Site visit to Fountains Abbey

Scratch at the grass, and a medieval floor appears (or is this an American town viewed from the air?)

This week I made my first site visit to the Fountains Abbey / Studley Royal estate since we secured the network grant. I was reminded how perfect this site is as an exhibit of the way that humans here have responded to, and reshaped, the environment over centuries — from the 12th C. monks who chose the natural rock ravine of the Skell valley as a sheltered site for their monastery (and then proceeded to redirect the flow of the river), to the 18th C. landscape architects who laid out the gorgeous water gardens further down the valley. By the time the Abbey and its grounds were bought up and joined onto the Studley Royal estate, landscaping fashions had changed to embrace a certain romantic wildness rather than pristine cultivation — and that too is reflected in the rugged-and-yet-sculpted look of the valley walk. So much here to explore and reflect on.

A meeting with the estate’s Learning and Interpretation Officer Tessa Goldsmith and with Head of Landscape Michael Ridsdale proved very encouraging for the project: they seem keen to contribute to the network discussion, and to collaborate in facilitating a potential site-specific performance project here, somewhere down the line. Tessa is to send me a CD containing an 500-page archeologist’s report on the site’s entire human history. She is, herself, a mine of information on the estate and the way its history is constantly being performed for visitors, school children and so forth. (The estate’s properties, she mentions, include about 150 monk’s habits of various sizes, for re-enactment purposes.)

A Giant Redwood. Not native to Yorkshire.

It’s also depressingly clear, though, how immediate the question of environmental change is on a site like this. Michael, who when asked about his specific job remit explains that “if it grows or flows” on the estate, he is responsible for it, has worked at Fountains since 1984. Although he confesses that his evidence is anecdotal, he believes that the last five years or so have seen a marked change in climate conditions — with sudden shifts in weather and temperature becoming much more prevalent than previously. Only last month, the sudden cold snap we had in the midst of the warm May/June weather brought temperatures on the estate down to minus 8 degrees Celsius, killing a sweet chestnut tree. Most native species are not equipped to cope with rapid temperature changes of this sort.

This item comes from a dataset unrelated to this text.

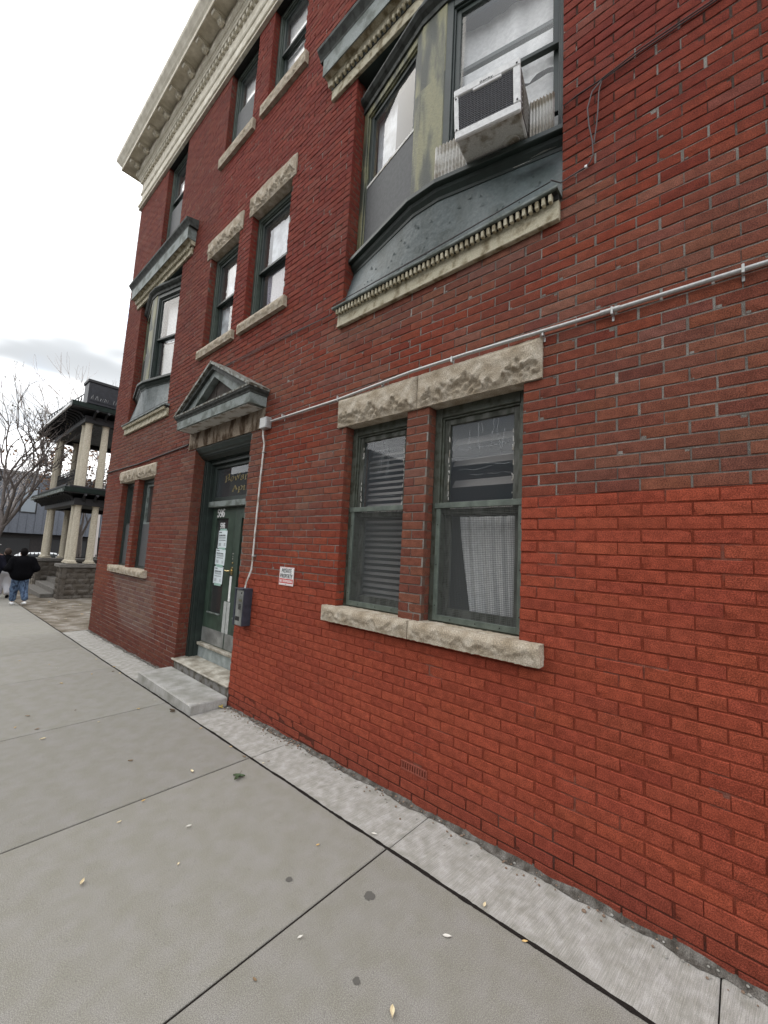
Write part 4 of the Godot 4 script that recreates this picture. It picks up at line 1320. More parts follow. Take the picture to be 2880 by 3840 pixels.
func building() -> void:
	var b := thing("apartment_building", "three-storey red brick apartment house with stone lintels and a pale bracketed cornice", "building")
	build_wall(b)
	# ground floor stones
	rock("lintel", STONES[0], -0.3, 0.018, 201, b, M.stone, 0.042)
	rock("lintel", STONES[1], -0.3, 0.018, 202, b, M.stone, 0.045)
	rock("lintel", STONES[4], -0.3, 0.012, 203, b, M.stone, 0.035)
	rock("lintel", STONES[5], -0.3, 0.012, 204, b, M.stone, 0.035)
	rock("window_sill", STONES[2], -0.12, 0.062, 205, b, M.stone, 0.020)
	rock("window_sill", STONES[3], -0.12, 0.062, 206, b, M.stone, 0.020)
	rock("window_sill", STONES[6], -0.12, 0.055, 207, b, M.stone, 0.020)
	var crack := MB.new()
	crack.box(V(-0.06, 2.87, 0.02), V(-0.048, 3.10, 0.046)); crack.box(V(-0.955, 2.86, -0.2), V(-0.953, 3.1, 0.01))
	# upper stones
	for i in [8, 9]: rock("lintel", STONES[i], -0.3, 0.012, 210 + i, b, M.stone, 0.038)
	for i in [10, 11, 12, 13]: rock("window_sill", STONES[i], -0.12, 0.048, 220 + i, b, M.stone, 0.018)
	lower_pair(b)
	for i in [2, 3]:
		var w: float = HOLES[i][1] - HOLES[i][0]
		var win := street_window(b, HOLES[i], -0.10, {"frame": M.green_dark, "sash": M.fascia if i == 3 else M.green_dark, "rail": 0.82, "curtains": [[0.08, w - 0.07, 0.84, 1.5, 2.0, 0.0]] if i == 3 else []})
		var fs := MB.new()
		fs.quad(V(0.07, 0.04, -0.028), V(w - 0.07, 0.04, -0.028), V(w - 0.07, 0.79, -0.028), V(0.07, 0.79, -0.028))
		obj("insect_screen", fs, M.fly_screen, win)
	for i in [7, 8]:
		var w: float = HOLES[i][1] - HOLES[i][0]
		var cs := [[0.20, w - 0.06, 0.82, 1.45, 2.0, 0.0]]
		if i == 8: cs.append([0.16, w - 0.08, 0.06, 0.74, 4.0, 0.03])
		else: cs.append([0.10, 0.34, 0.10, 0.75, 3.0, 0.02])
		var uw := street_window(b, HOLES[i], -0.095, {"cloth": M.sheer, "frame": M.casing, "rail": 0.79, "stile": 0.055, "curtains": cs})
		if i == 8: (uw.get_node("curtain_001") as MeshInstance3D).material_override = M.lace
	for i in [9, 10, 11]:
		var w: float = HOLES[i][1] - HOLES[i][0]
		var win := street_window(b, HOLES[i], -0.09, {"cloth": M.curtain, "rail": 0.86 if i > 9 else 1.02, "stile": 0.055, "curtains": [[0.08, w - 0.06, 0.88, 1.5, 2.0, 0.0], [0.08, w - 0.06, 0.06, 0.86, 2.0, 0.0]], "frame": M.casing})
		if i < 11:
			var fs := MB.new()
			fs.quad(V(0.08, 0.04, -0.028), V(w - 0.08, 0.04, -0.028), V(w - 0.08, 0.82, -0.028), V(0.08, 0.82, -0.028))
			obj("insect_screen", fs, M.fly_screen, win)
	bay(b, -1.97, 0.13, [-1.05, -0.80], 4.05, 6.70, 0.0, true)
	bay(b, -8.42, -6.35, [-7.52, -7.27], 3.99, 6.62, 0.0, false)
	entablature(b, -2.40, 0.55, 6.69, 6.93, 0.20)
	entablature(b, -8.68, -5.88, 6.615, 6.81, 0.20)
	cornice(b)
	canopy(b)
	entrance(b)
	# cast vent let into the base of the wall
	var vt := MB.new()
	vt.box(V(-0.972, 0.163, -0.05), V(-0.743, 0.223, -0.028))
	var v := obj("vent_brick", vt, M.black, b)
	var gr := MB.new()
	for k in 11: gr.box(V(-0.968 + k * 0.0215, 0.168, -0.026), V(-0.958 + k * 0.0215, 0.218, 0.002), 0.002)
	gr.box(V(-0.972, 0.163, -0.026), V(-0.743, 0.170, 0.003)); gr.box(V(-0.972, 0.216, -0.026), V(-0.743, 0.223, 0.003))
	obj("grille", gr, mat(lin(0.52, 0.125, 0.075), 0.8, M.grain, 2.0), v)
	# the rest of the shell: side, back, roof, floors, partitions
	var sh := MB.new()
	sh.box(V(XL, -0.45, -9.0), V(XL + 0.3, TOP, -0.011)); sh.box(V(XR, -0.45, -9.0), V(XR + 0.3, 10.0, -0.011)); sh.box(V(XL + 0.3, -0.45, -9.0), V(XR, TOP, -8.7))
	obj("side_wall", sh, mat(lin(0.21, 0.055, 0.04), 0.9, M.grain, 2.0), b)
	var rf := MB.new()
	rf.box(V(XL, TOP + 0.001, -9.0), V(XR, 10.55, -0.012))
	obj("roof", rf, M.soot, b)
	var fl := MB.new()
	for y in [0.1, 3.55, 6.95]: fl.box(V(XL + 0.301, y - 0.1, -8.69), V(XR - 0.001, y + 0.1, -0.33))
	for x in [-5.75, -3.0, 0.75]:
		for y in [0.2, 3.65, 7.05]: fl.box(V(x - 0.06, y + 0.001, -8.68), V(x + 0.06, y + 3.2 if y < 7.0 else 9.39, -0.34))
	fl.box(V(XL + 0.302, 0.2, -3.6), V(XR - 0.002, 9.38, -3.5))
	obj("interior", fl, M.interior, b)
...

The most pronounced recent climatic impact on the estate came with the heavy rain and flooding of summer 2007, when severe damage was done to the Georgian water gardens. The river became so swollen that it burst its banks and returned to its natural course down the middle of the valley that runs between the Abbey and the water gardens.

I’m struck by the fact that, in the centre of the Moon Pond – the water garden’s centrepiece – is a statue of Neptune, God of the Sea. Yet the water surrounding him is not (or at least not normally) a roaring ocean, but an utterly still, placid pond. There’s a performative assertion in this image, something along the lines of “look, we are godlike, we can control and subdue the elements, bend them to our control.” The Enlightenment’s self-delusions in a nutshell? Rather wonderfully though, during a recent renovation of the pond’s landscaping, “toad ramps” were built in for easier amphibian perambulation around the site.  Does this represent progress (a more genuinely enlightened consideration of the needs of “lesser” species?), or further evidence of our urge to micro-manage the environment?